Theo Boettger, Dirty Tricks

Priska C. Juschka Fine Art
547 West 27th Street, 2nd Floor, 212-244-4320
Chelsea
May 1 - June 7, 2008
Reception: Thursday, May 1, 6 - 9 PM
Web Site


Priska C. Juschka Fine Art is pleased to present Dirty Tricks, Theo Boettger’s first solo exhibition at the gallery. Born and raised in former East Germany, Boettger fuses expressive brushstrokes and graffiti style technique with tradition and street art; mixing bright colors with a subtle palette of dark tones and hues.

Boettger’s work combines painting, sculpture and installation that ask larger questions about humanity as seen from a personal perspective. The artist observes life in his home city of Berlin, taking in its citizen’s response to society’s many hardships, the manipulative forces of mass media and the visible excesses of capitalism. He comments on these issues while aligning himself with the individual’s struggle against these forces.

Artistic examinations of upheaval in society by means of street observations have a rich historical tradition in Germany. The high point of this tradition was, arguably, the urban painting of Expressionism and Critical Realism in the 1920’s.
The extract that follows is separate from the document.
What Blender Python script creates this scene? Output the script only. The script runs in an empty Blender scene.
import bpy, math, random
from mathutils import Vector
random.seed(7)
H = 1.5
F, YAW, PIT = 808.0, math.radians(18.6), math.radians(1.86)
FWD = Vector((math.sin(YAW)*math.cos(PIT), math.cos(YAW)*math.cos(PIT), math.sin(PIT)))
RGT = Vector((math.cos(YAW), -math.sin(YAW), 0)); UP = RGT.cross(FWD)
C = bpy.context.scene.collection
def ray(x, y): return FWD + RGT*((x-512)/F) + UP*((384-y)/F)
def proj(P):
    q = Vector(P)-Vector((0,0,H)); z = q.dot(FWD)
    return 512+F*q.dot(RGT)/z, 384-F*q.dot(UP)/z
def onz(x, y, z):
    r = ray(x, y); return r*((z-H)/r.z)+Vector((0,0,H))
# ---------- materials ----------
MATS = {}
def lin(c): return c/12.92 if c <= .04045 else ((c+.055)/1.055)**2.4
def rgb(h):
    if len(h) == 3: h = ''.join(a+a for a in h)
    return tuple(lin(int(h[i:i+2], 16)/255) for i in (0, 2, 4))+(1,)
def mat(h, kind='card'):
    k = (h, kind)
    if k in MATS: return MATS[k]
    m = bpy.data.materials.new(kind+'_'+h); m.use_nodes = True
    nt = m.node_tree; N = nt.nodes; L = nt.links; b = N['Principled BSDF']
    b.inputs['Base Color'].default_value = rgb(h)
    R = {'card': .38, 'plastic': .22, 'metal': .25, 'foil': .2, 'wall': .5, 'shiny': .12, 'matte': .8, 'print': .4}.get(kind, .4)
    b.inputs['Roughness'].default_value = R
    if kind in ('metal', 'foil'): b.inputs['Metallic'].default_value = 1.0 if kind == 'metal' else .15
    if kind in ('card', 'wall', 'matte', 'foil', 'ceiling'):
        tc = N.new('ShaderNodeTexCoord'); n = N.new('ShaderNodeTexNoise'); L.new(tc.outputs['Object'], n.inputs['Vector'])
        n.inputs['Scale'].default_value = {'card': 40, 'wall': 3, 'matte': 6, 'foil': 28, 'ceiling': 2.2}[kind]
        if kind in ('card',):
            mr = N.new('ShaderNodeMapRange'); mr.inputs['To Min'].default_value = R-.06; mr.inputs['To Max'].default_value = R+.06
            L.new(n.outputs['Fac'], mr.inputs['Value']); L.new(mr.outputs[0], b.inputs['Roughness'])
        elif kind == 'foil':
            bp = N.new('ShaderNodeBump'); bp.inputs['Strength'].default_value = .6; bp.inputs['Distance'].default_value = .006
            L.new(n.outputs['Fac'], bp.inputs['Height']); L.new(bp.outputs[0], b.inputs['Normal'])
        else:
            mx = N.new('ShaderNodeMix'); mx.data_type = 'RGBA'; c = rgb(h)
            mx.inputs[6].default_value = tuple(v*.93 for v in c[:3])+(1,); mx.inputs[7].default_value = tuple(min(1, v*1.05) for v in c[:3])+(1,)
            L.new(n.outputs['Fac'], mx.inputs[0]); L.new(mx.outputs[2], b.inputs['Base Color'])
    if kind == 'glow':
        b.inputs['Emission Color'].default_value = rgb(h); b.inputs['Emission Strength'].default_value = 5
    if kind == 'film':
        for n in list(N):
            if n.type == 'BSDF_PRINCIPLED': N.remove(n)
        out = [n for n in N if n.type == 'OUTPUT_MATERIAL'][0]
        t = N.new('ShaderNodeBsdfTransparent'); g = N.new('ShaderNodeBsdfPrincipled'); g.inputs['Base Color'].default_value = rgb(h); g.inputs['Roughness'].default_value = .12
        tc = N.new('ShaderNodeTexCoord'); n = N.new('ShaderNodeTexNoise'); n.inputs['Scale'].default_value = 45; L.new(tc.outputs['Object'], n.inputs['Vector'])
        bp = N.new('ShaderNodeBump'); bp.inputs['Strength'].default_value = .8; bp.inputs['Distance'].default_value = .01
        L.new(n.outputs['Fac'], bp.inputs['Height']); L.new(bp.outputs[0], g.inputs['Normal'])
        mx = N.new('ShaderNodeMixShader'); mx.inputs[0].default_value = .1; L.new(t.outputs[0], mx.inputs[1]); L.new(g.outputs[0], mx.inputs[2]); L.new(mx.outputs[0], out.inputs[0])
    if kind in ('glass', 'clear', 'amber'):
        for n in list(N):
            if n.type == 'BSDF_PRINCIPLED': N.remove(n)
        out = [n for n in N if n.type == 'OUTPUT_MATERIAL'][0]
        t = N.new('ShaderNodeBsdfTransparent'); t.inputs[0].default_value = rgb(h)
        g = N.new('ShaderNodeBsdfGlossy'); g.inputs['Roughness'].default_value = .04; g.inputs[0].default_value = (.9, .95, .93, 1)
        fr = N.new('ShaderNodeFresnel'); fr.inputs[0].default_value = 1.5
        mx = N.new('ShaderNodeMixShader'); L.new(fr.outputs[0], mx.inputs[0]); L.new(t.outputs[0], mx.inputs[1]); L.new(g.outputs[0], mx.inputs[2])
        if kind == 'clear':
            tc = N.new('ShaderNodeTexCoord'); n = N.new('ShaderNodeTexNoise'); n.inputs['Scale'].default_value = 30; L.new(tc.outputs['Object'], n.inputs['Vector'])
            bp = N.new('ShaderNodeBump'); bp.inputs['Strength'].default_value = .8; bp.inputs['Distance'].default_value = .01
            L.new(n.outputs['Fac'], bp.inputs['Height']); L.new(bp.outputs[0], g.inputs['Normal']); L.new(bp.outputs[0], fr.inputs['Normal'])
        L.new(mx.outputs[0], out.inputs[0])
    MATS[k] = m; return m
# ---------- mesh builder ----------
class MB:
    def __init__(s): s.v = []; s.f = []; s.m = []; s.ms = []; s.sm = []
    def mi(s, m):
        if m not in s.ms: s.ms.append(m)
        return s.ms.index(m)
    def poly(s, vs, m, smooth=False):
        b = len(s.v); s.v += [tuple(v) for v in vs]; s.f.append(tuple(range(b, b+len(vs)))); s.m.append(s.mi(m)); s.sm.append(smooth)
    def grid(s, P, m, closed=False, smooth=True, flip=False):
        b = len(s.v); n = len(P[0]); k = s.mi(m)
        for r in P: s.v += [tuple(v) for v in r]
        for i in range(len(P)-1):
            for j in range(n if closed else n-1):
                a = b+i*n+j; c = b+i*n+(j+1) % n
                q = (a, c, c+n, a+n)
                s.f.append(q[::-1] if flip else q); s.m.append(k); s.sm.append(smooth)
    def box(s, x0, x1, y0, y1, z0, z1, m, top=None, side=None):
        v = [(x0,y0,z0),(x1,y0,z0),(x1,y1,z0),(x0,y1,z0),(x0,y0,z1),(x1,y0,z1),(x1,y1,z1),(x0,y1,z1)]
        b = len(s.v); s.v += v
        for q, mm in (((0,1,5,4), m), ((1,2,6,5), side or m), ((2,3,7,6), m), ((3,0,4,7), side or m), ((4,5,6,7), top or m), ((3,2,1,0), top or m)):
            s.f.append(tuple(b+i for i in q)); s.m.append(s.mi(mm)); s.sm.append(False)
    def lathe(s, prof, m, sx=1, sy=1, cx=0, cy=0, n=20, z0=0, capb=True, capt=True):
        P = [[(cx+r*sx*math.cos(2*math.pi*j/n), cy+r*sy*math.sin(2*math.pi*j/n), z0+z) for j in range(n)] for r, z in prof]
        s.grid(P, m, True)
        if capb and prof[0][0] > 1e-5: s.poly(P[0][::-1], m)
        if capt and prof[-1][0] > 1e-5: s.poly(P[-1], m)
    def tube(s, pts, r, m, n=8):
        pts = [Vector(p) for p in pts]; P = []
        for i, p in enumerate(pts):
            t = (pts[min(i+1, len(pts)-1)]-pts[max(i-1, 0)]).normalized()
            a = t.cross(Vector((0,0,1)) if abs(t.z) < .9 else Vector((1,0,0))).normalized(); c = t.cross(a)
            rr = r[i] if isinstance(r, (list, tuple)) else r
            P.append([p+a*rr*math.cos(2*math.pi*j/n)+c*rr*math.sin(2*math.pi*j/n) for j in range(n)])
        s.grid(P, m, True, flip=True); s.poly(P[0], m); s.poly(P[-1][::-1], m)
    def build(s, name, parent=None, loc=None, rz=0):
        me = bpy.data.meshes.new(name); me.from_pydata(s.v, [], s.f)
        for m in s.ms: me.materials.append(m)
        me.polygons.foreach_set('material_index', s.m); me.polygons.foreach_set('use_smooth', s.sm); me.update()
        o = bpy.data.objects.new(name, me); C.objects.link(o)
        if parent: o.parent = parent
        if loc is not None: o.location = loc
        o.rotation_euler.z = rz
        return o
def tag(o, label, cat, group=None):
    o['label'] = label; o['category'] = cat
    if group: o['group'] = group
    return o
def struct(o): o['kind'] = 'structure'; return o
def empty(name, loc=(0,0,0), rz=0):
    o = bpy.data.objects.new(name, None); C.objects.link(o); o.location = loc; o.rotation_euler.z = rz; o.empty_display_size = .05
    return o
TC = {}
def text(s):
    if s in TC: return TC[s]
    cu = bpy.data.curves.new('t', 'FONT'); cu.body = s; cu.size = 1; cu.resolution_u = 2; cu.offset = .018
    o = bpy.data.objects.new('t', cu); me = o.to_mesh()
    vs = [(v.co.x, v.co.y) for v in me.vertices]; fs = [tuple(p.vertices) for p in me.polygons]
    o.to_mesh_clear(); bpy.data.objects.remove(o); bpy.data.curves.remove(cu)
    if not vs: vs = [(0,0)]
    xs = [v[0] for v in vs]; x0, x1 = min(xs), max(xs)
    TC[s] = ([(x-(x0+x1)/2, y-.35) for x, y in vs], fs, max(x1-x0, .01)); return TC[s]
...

By juxtaposing the rich and the poor, and combining the seemingly limitless possibilities for amusement in Germany’s capital Berlin and the individual’s experience of social anonymity, artists like George Grosz and Otto Dix often created a very specific tension in their narrative.

Boettger’s work seems to draw on this tradition by creating a pandemonium of contemporary life on the brink of the abyss. Drawing from his own personal experiences as an artist living and working in Berlin’s historic working class neighbourhoods (Wedding and Neukoelln), Boettger confronts the viewer with demoralising details of social inequality and the apparent hopelessness of the human condition. Rivalling the unemployment rate of the ‘20s, these neighbourhoods have become an infamous testimony to a forgotten youth, where competing gangs fight each other on a daily basis, while others attempt to go about their own “business,” but are merely getting by. Boettger’s work carries a stark critique of western capitalism as it is prevalent in Berlin and post- reunification Germany.

Theo Boettger was born in Meißen, Germany in 1975 and currently lives and works in Berlin. He holds an MFA, under Professor H. P. Adamski, from the Academy of Fine Arts, Dresden. He exhibited in numerous solo and group exhibitions in Germany including Galerie im Schloss Senftenberg, Museum des Landkreises Oberspreewald Lausitz and Gallery Pankow, Berlin. Boettger frequently works in collaboration with German artist Jan Brokof on large scale installations.